Все чаще газеты Народного фронта выходят с белыми пятнами. Цензура обнесла нас таким частоколом своих статей и параграфов, что сквозь них видны только башни костелов или стены тюрьмы. И все-таки никак не удается панам оградить народ от влияния советской пропаганды и литературы. Они, если б могли, и солнцу запретили бы всходить с востока. Те, у кого нет аргументов, всегда отвечают пулями и арестами…
11 октября
С трудом разыскал на Пивной улице своего старого товарища Н. Когда-то мы учились вместе на курсах техников. Улица теперь так раскопана, что ночью можно голову сломать. Но прохожих тут мало. Да и те какие-то медлительные, сонные, словно не знают, куда им девать время. Я просмотрел газеты, которыми был завален стол Н.: стычки на абиссинско-сомалийской границе. А в Лиге наций — дебаты, дебаты, которым и конца не видно.
Н. сейчас работает на Нарочи, где строится для гимназической молодежи яхт-клуб имени полковника Лиса-Кули. Это что еще за зверь?

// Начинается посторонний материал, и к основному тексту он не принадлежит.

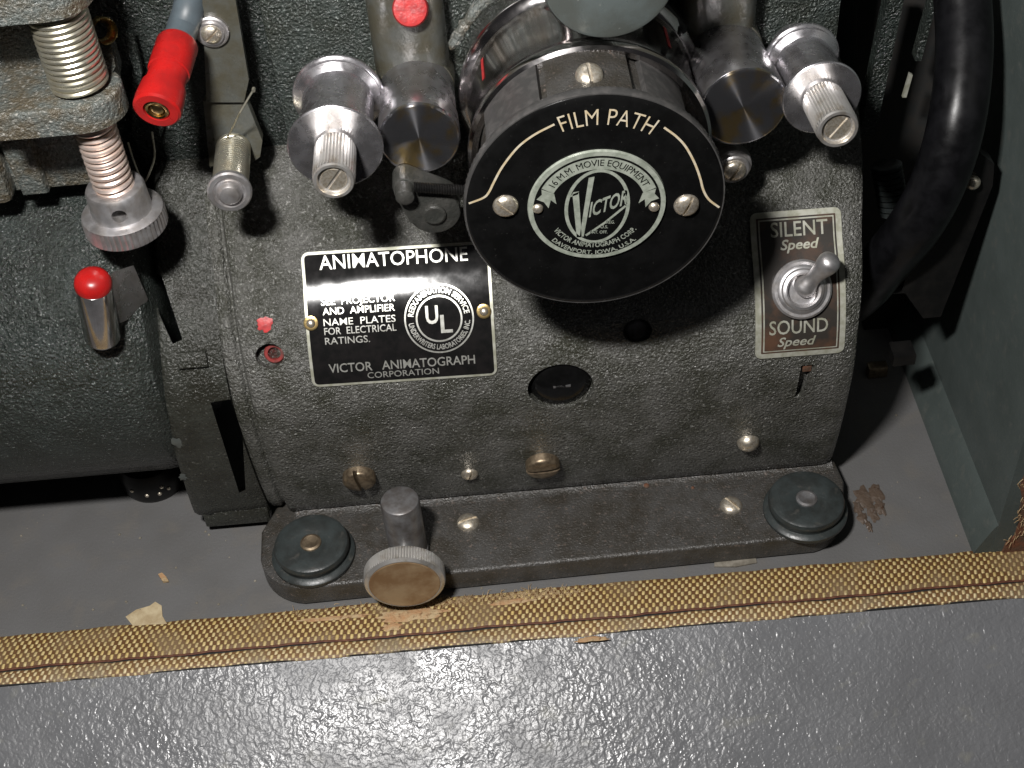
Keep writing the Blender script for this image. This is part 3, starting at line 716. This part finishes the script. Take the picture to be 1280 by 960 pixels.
# badge
bc = cpx(746, 256); BR_ = 1.66; BRY = 1.60
def bf(h): f_ = cap_fn(h); return lambda u, v: f_(bc[0] + u, bc[1] + v)
def disc(name, rx, ry, h0, h1, m, parent, bev=.02):
    b = B(); lo_, hi_ = bf(h0), bf(h1); n_ = 72
    R0 = [b.v(lo_(rx * math.sin(2 * PI * k / n_), ry * math.cos(2 * PI * k / n_))) for k in range(n_)]
    R1 = [b.v(hi_((rx - bev) * math.sin(2 * PI * k / n_), (ry - bev) * math.cos(2 * PI * k / n_))) for k in range(n_)]
    for k in range(n_): b.f([R0[k], R0[(k + 1) % n_], R1[(k + 1) % n_], R1[k]])
    b.f(R1); return b.done(name, m, parent)
badge = disc('badge', BR_, BRY, -.01, .07, 'badge_metal', proj); badge['label'] = 'round black and silver maker badge on the cover'
disc('black_field', BR_ - .13, BRY - .13, .06, .078, 'black', badge, .01)
b = B(); G = bf(.088)
ring2d(b, G, 1.47, 1.42, .32, 60, a0=math.radians(-68), a1=math.radians(68))          # ribbon
for sg in (-1, 1):
    pts2 = [(1.36, .56), (1.05, .40), (.98, .10), (1.12, .22), (1.16, -.02), (1.28, .16), (1.46, .24), (1.34, .38)]
    b.f([b.v(G(sg * x, y)) for x, y in pts2])
ring2d(b, G, .78, 1.10, .085)
# big slanted initial and the rest of the name
def zpx(x, y): q_ = cpx(570 + x * .2813, 170 + y * .2813); return (q_[0] - bc[0], q_[1] - bc[1])
for q in ([(516, 250), (544, 238), (557, 440), (535, 440)], [(588, 176), (614, 170), (566, 436), (548, 438)]):
    b.f([b.v(G(*zpx(*p))) for p in q])
b.f([b.v(G(*zpx(*p))) for p in ((505, 262), (520, 240), (545, 236), (540, 250))])
e0, e1 = zpx(584, 352), zpx(764, 288); sl = (e1[1] - e0[1]) / (e1[0] - e0[0])
def slant(x, y): return G(e0[0] + x, e0[1] + y + x * sl)
line_text(b, 'ICTOR', slant, (e1[0] - e0[0]) / 2, 0, .43, (e1[0] - e0[0]) * .95, bold=.02, shear=.1)
strip2d(b, G, [zpx(575, 432), zpx(660, 375), zpx(752, 300)], .06)
line_text(b, 'REG.', G, .36, -.50, .09, .20, bold=.01); line_text(b, 'U.S.', G, .22, -.64, .09, .18, bold=.01); line_text(b, 'PAT. OFF.', G, .10, -.80, .09, .42, bold=.01)
arc_text(b, 'VICTOR ANIMATOGRAPH CORP.', G, 1.22, PI, .14, math.radians(112), inward=True, bold=.02)
arc_text(b, 'DAVENPORT, IOWA, U.S.A.', G, 1.44, PI, .12, math.radians(92), inward=True, bold=.02)
b.done('emblem', 'badge_metal', badge)
b = B(); G2 = bf(.096); arc_text(b, '16 M.M. MOVIE EQUIPMENT', G2, 1.20, 0, .18, math.radians(122), bold=.0); b.done('lettering', 'black', badge)
for px, py in ((672, 258), (817, 256)):
    q = cpx(px, py); screw('rivet', cap_fn(.06)(*q), (0, -1, 0), .135, 0, badge, 'silver_screw', 'rivet')

# ---- round grey knob and arms above the drum
p = hit(762, -26, 1, -7.0)
b = B(); b.lathe([(1.0, -4.5), (1.1, -1.2), (1.48, -1.0), (1.55, -.85), (1.55, -.12), (1.5, -.03), (1.42, 0), (.2, 0)], p, ax, 64)
kb = b.done('round_knob', 'smooth', proj); kb['label'] = 'grey green painted round knob above the black cover'
b = B(); b.tube(smooth_pts([hit(650, 6, 1, -3.2), hit(668, 14, 1, -3.6), hit(688, 12, 1, -4.2), hit(705, -8, 1, -4.6)], 5), .17, 12)
b.tube([hit(653, -12, 1, -3.3), hit(657, 16, 1, -3.2)], .07, 8); b.done('chrome_clip', 'chrome', proj)
b = B(); b.tube(smooth_pts([hit(815, 0, 1, -3.4), hit(838, 25, 1, -3.6), hit(851, 44, 1, -3.8)], 4), [.3] * 8 + [.24], 10); b.done('release_arm', 'blackmat', proj)

# ---- pillar screw right of the cover, lever and spring left of it
p = hit(917, 212, 1, -5.2); b = B(); b.lathe([(.36, -2.8), (.36, -.5), (.52, -.45), (.55, -.3), (.52, -.15), (.44, -.12), (.44, 0), (.40, .04), (.2, .04)], p, ax, 32); pp = b.done('pillar', 'alu', proj)
screw('dome', p + ax * .02, ax, .33, 1.0, pp, 'silver_screw')
YL = -6.5
cL = hit(543, 268, 1, YL); cT = hit(506, 238, 1, YL)
b = B(); poly = []
d2 = Vector((cT.x - cL.x, cT.z - cL.z)); a0 = math.atan2(d2.y, d2.x)
for k in range(21): t = a0 + math.radians(72 + k * 216 / 20); poly.append((cL.x + .70 * math.cos(t), YL + .7, cL.z + .70 * math.sin(t)))
for k in range(9): t = a0 + math.radians(-80 + k * 160 / 8); poly.append((cT.x + .32 * math.cos(t), YL + .7, cT.z + .32 * math.sin(t)))
b.prism(poly, (0, -.65, 0), .10); b.lathe([(.30, 0), (.30, .09), (.25, .12), (.1, .1)], (cL.x, YL + .05, cL.z), ax, 28); b.lathe([(.26, 0), (.24, .35), (.12, .42)], (cT.x, YL + .05, cT.z), ax, 20)
lev = b.done('cast_lever', 'levermat', proj)
def helix(p0, p1, R, turns, seg=18):
    p0, p1 = Vector(p0), Vector(p1); a = (p1 - p0).normalized(); x = a.orthogonal().normalized(); y = a.cross(x); n_ = int(turns * seg)
    return [p0 + (p1 - p0) * (k / n_) + (x * math.cos(2 * PI * k / seg) + y * math.sin(2 * PI * k / seg)) * R for k in range(n_ + 1)]
b = B(); b.tube(helix(hit(518, 234, 1, -6.6), hit(583, 238, 1, -6.6), .11, 20, 12), .035, 6); b.done('lever_spring', 'blackmat', lev)

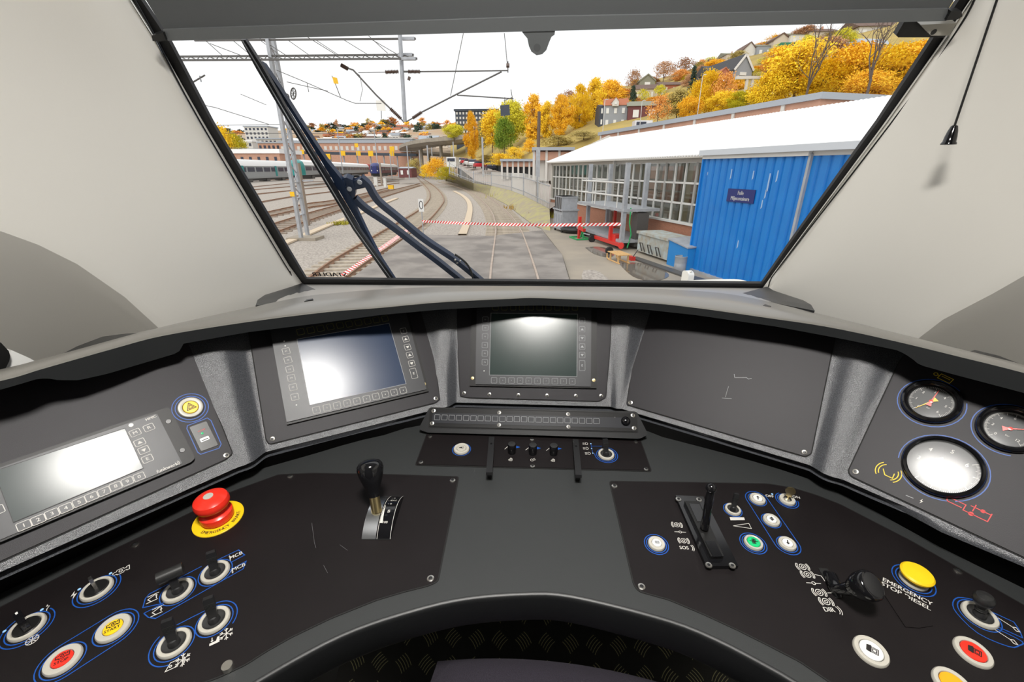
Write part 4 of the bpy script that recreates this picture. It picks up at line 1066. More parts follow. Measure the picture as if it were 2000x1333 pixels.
push(pi_, 1471, 1062, 'green push button with a black split symbol on the right plate', 'greencap', (1, .2), 'split', None, nb=2, icap=.68, r=.0150)
o = ctl(pi_, 1537, 978, (1, .3), 'key_switch', 'key switch with a brass key in it, between OFF and ON', 'switch'); ring(o, .0138, .5)
MB().lathe([(.0069, 0), (.0069, .0045), (.003, .0065), (.0001, .0065)], None, 24).build('cylinder', 'steel', o, True)
mb = MB(); mb.box((0, 0, .011), (.003, .002, .012)); kk = [V((.0085 * math.cos(t / 18 * math.tau), 0, .024 + .009 * math.sin(t / 18 * math.tau))) for t in range(18)]
mb.prism([p + V((0, -.001, 0)) for p in kk], (0, .002, 0)); mb.box((0, 0, .014), (.009, .0022, .006)); mb.build('key', 'brass', o)
blues(pi_, 1537, 978, DR, 2, .0138, 150, 400); pi_.text('OFF', 1503, 970, .0085, (1, .15), bold=.02); pi_.text('ON', 1555, 972, .0085, (1, .15), bold=.02); pi_.dot(1508, 966, .002)
for k, x, y in (('brake', 1567.5, 1108), ('brake', 1577, 1123), ('zero', 1589, 1140), ('brake', 1600, 1158), ('brake', 1613.5, 1176)): pi_.icon(k, x, y, .0098 if k == 'brake' else .011, DM, w=.0011)
pi_.line([(1591, 1123), (1604, 1126), (1611, 1136)], 'print', .001); pi_.line([(1617, 1146), (1625, 1159), (1616, 1159)], 'print', .001)
pi_.text('DIR', 1619, 1192, .0098, DM, bold=.02); pi_.icon('shoe', 1633, 1193, .009, DM, w=.001)
# large knobbed direct brake lever
o = ctl(pi_, 1640, 1160, None, 'brake_lever', 'fat black knob of the direct brake lever beside the DIR lettering', 'lever')
iv = o.matrix_world.inverted(); S = lambda x, y, h=0: iv @ DK.at(x, y, pi_.h + h)
MB().prism([S(*q, .0003) for q in ((1598, 1111), (1616, 1112), (1646, 1168), (1632, 1170))], (0, 0, .001)).build('slot', 'gap', o)
MB().prism([S(*q, .0003) for q in ((1728, 1165), (1765, 1160), (1822, 1224), (1795, 1228), (1768, 1226))], (0, 0, .0012)).build('slot_cover', 'plate', o)
MB().tube([S(1612, 1120, .002), S(1624, 1128, .010), S(1632, 1146, .012), S(1638, 1166, .002)], [.004, .009, .009, .005], 12).build('quadrant', 'gloss', o, True)
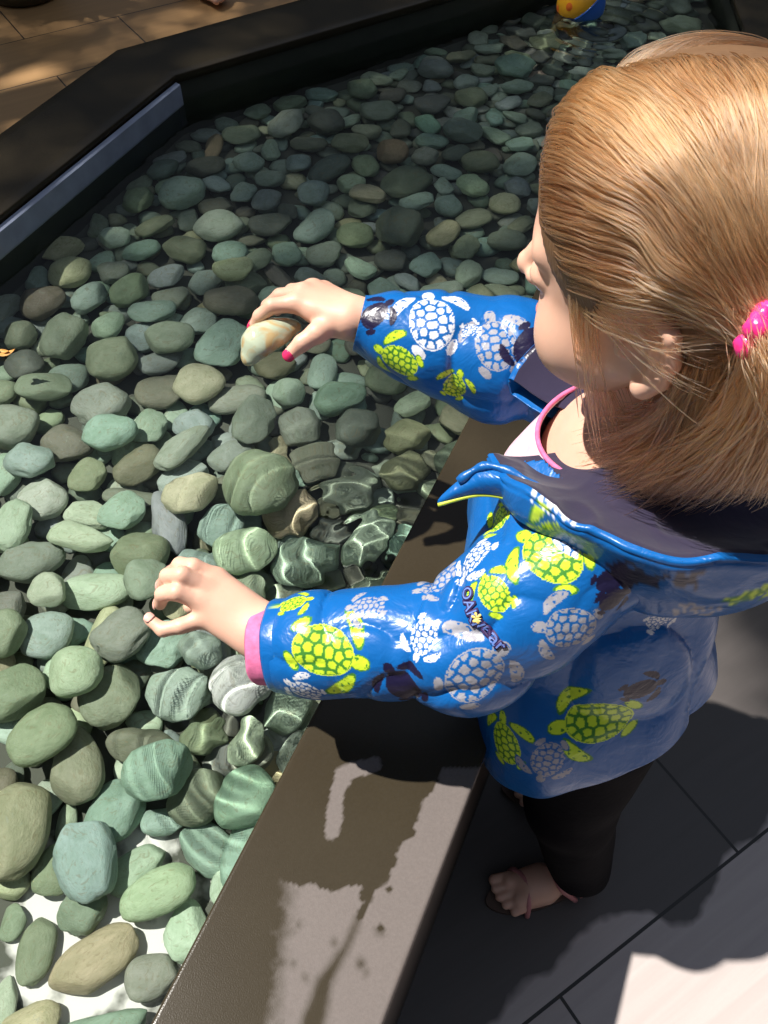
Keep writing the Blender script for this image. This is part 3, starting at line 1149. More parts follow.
def hand_sdf(p, hnd, wrist, elbow):
    d = roundcone(p, wrist, wrist + (elbow - wrist) * 0.62, 0.0200, 0.026)
    back = [hnd[k][0][0] for k in ('index', 'middle', 'ring', 'little')]
    wax = (back[0] - back[3]); wax = wax / np.linalg.norm(wax)
    for j, m in enumerate(back):
        a = wrist + wax * (0.0105 - 0.0068 * j)
        d = smin(d, roundcone(p, a, m, 0.0145, 0.0096), 0.008)
    th = hnd['thumb']
    d = smin(d, roundcone(p, wrist + wax * 0.008, th[0][0], 0.0125, th[1][0]), 0.008)
    mid = (th[0][0] + back[0]) / 2
    d = smin(d, roundcone(p, (wrist + mid) / 2, mid, 0.011, 0.0075), 0.010)   # web of the thumb
    d = smin(d, chain(p, th[0], th[1], 0.003), 0.004)
    f = None
    for k in ('index', 'middle', 'ring', 'little'):
        e = chain(p, hnd[k][0], hnd[k][1], 0.0025)
        f = e if f is None else np.minimum(f, e)
    return smin(d, f, 0.0045)


def head_local(p):
    return (p - HC) @ HB.T / HS


def ear_sdf(q, side):
    e = np.stack([q[:, 0] + 0.008, side * q[:, 1] - 0.0670, q[:, 2] + 0.012], 1) / 1.18
    a = -0.22                                          # ear flares outwards towards its back edge
    x = e[:, 0] * math.cos(a) + e[:, 1] * math.sin(a)
    y = -e[:, 0] * math.sin(a) + e[:, 1] * math.cos(a)
    z = e[:, 2]
    k = np.stack([x, y, z], 1)
    helix = [(0.012, 0.001, 0.000), (0.014, 0.003, 0.014), (0.006, 0.005, 0.025), (-0.007, 0.006, 0.026), (-0.017, 0.006, 0.015),
             (-0.017, 0.005, 0.000), (-0.011, 0.003, -0.013), (-0.001, 0.001, -0.022)]
    d = chain(k, helix, [0.0030, 0.0034, 0.0036, 0.0036, 0.0037, 0.0036, 0.0040, 0.0062], 0.003)
    d = smin(d, ellipsoid(k, (-0.002, -0.001, 0.002), (0.0165, 0.0035, 0.024)), 0.004)
    d = smin(d, chain(k, [(0.003, 0.003, 0.017), (-0.009, 0.0045, 0.006), (-0.005, 0.004, -0.010)], [0.0026, 0.0030, 0.0028], 0.003), 0.004)
    d = smax(d, -ellipsoid(k, (0.002, 0.0055, -0.002), (0.0075, 0.0050, 0.0095)), 0.003)
    d = smin(d, roundcone(k, (0.011, 0.002, -0.006), (0.010, 0.002, -0.002), 0.0034, 0.003), 0.003)   # tragus
    return d * 1.18


def head_sdf(p):
    q = head_local(p)
    d = ellipsoid(q, (-0.008, 0, 0.028), (0.088, 0.071, 0.072))
    d = smin(d, ellipsoid(q, (-0.030, 0, 0.015), (0.066, 0.070, 0.066)), 0.02)
    d = smin(d, ellipsoid(q, (0.034, 0, -0.033), (0.046, 0.052, 0.053)), 0.03)
    aq = q.copy(); aq[:, 1] = np.abs(aq[:, 1])
    d = smin(d, ellipsoid(aq, (0.047, 0.033, -0.045), (0.026, 0.024, 0.027)), 0.014)      # cheeks
    d = smin(d, roundcone(aq, (0.005, 0.054, -0.036), (0.050, 0.014, -0.080), 0.010, 0.012), 0.02)   # jaw
    d = smin(d, ellipsoid(q, (0.062, 0, -0.083), (0.015, 0.017, 0.013)), 0.012)           # chin
    d = smin(d, roundcone(aq, (0.071, 0.012, 0.016), (0.062, 0.040, 0.014), 0.007, 0.007), 0.012)    # brow
    d = smax(d, -ellipsoid(aq, (0.090, 0.030, -0.004), (0.016, 0.016, 0.010)), 0.012)     # eye hollows
    d = smin(d, ellipsoid(aq, (0.064, 0.029, -0.005), (0.0135, 0.0145, 0.0100)), 0.004)   # lids
    d = smin(d, chain(q, [(0.079, 0, 0.004), (0.088, 0, -0.012), (0.0955, 0, -0.022)], [0.0055, 0.006, 0.0085], 0.006), 0.007)
    d = smin(d, ellipsoid(aq, (0.086, 0.0085, -0.0255), (0.008, 0.0062, 0.0056)), 0.004)
    d = smin(d, ellipsoid(q, (0.075, 0, -0.046), (0.012, 0.020, 0.012)), 0.010)
    d = smin(d, ellipsoid(q, (0.0835, 0, -0.0485), (0.0062, 0.0150, 0.0040)), 0.003)      # lips
    d = smin(d, ellipsoid(q, (0.0815, 0, -0.0570), (0.0065, 0.0125, 0.0046)), 0.003)
    d = smax(d, -ellipsoid(q, (0.0905, 0, -0.0528), (0.0060, 0.0150, 0.0010)), 0.0015)
    d = smin(d, ear_sdf(q, 1), 0.004)
    d = smin(d, ear_sdf(q, -1), 0.004)
    return d * HS


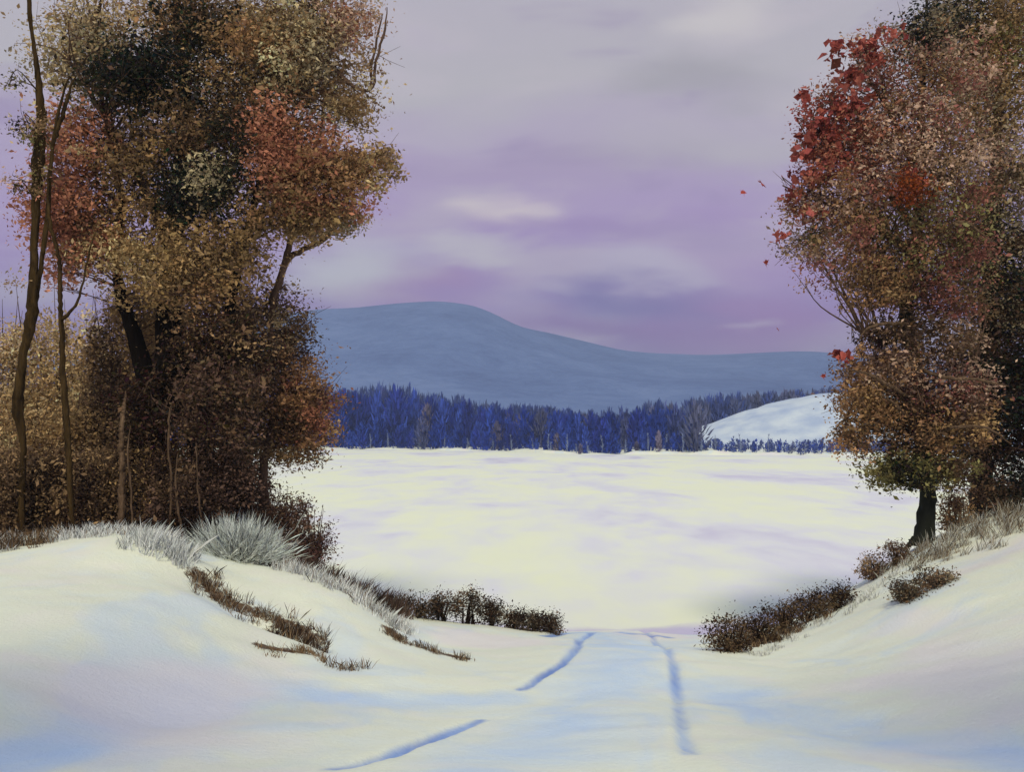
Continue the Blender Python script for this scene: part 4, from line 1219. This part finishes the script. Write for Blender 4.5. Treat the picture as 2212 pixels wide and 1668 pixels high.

Нужно было бы сходить на фильм «Возвращение Франкенштейна» или «Каприз испанки» с Марлен Дитрих, но Н. затащил меня на выставку М. Равбы, где мы долго любовались его картинами: «Старая часовенка», «Через окно», «Вилия», «Зеленое озеро», «Голубая вилла».
24 октября
Белорусская хадеция опубликовала в «Кринице» развернутый ответ на предложение ЦК КПЗБ о создании подпольного антифашистского фронта. Необходимости в публикации этого ответа, мне кажется, не было. Просто опасаются лидеры хадеции, как бы вдруг их не заподозрили в ведении переговоров с коммунистами.
В «Редуте» последний день идет «Чудесный сплав» в постановке Ченгера. А в городе на киноафишах снова появился пресловутый Тарзан.
2 ноября
Суббота. У меня два дня, свободные от встреч. Ходил смотреть, как справляют поминки на Россах. Наиболее торжественно это происходило у могилы И. Лялевеля; туда пришли со своими знаменами все университетские корпорации: Рутения, Батория, Вильнения, Снедеция, Кресовия, Леонидания, Пилсудия и даже Полессия…
На могилах горели свечи. Особенно красиво все это выглядело вечером. Казалось, это звезды упали на землю и теплятся трепетным светом. И что-то неумирающее было в этом их свечении.
10 ноября
Вечером взялся за стихотворение «Серп солнца».
…Комната — однооконный сундук,
Стол-инвалид подпирает стенку…
Стихотворение это — про нашу с Сашкой Ходинским комнату. Образы — под рукой, не надо за ними далеко ходить.
Переписал для архива одно из своих ранее написанных стихотворений — «Вламываясь в двери» (1932). Потом начал перелистывать сборник Бальмонта. Когда-то я им увлекался, а сейчас он мне кажется неглубоким, однозначным...
В комнате холод, как в собачьей будке, я накинул на себя все свое движимое имущество — покрывало, пальто, шарф. Одно только полотенце белеет на вешалке. По потолку, когда гаснет свет в комнате, до самого утра перемещаются отсветы уличных фонарей.
12 ноября
Забежал к К. Застал его за книгой Э. Пискатера. Он что-то подчеркивал, выписывал. Собирается, говорит, писать статью о театре. Стол его, как всегда, завален различными, иностранными — немецкими и французскими,— газетами и журналами. Стал уговаривать меня, чтобы я проштудировал Бергсона и Фрейда, без которых, по его мнению, трудно понять новые течения современного европейского искусства и литературы, Между делом прочел мне интересное высказывание Фрейда о религии: она — по Фрейду — является бегством от ответственности в мир фантазии.
Я показал ему стихи наших революционных поэтов, напечатанные в последнем номере лукишкинской «Решетки». Понравились. Четыре стихотворения переписал. Обещал послать своим друзьям в Варшаву, попросить перевести их на польский и еврейский языки и, если удастся, напечатать.
15 ноября
Закончил «Акт первый». Пытаюсь освободиться от старых поэтических канонов, вырваться из плена певучести, традиционной образной системы, но пока на этом пути у меня больше поражений, чем удач. Ощущение кризиса архаичных форм еще ничего не дает. К новому трудно подобрать ключи. Может быть, и не найду их, потому что само по себе новое не существует. Каждый художник должен самостоятельно его создать. А пока что записываю темы будущих стихотворений: про неразменный рубль, про двенадцать маляров — двенадцать месяцев, про новогоднюю карусель (политическая сатира) и антикварный магазин, где выставлены для продажи санационные, полонофильские, антисемитские и разные шовинистические пугала.
Заходили ребята из Белорусской гимназии. Даже не раздевались — в комнате моей холодно, как в сарае.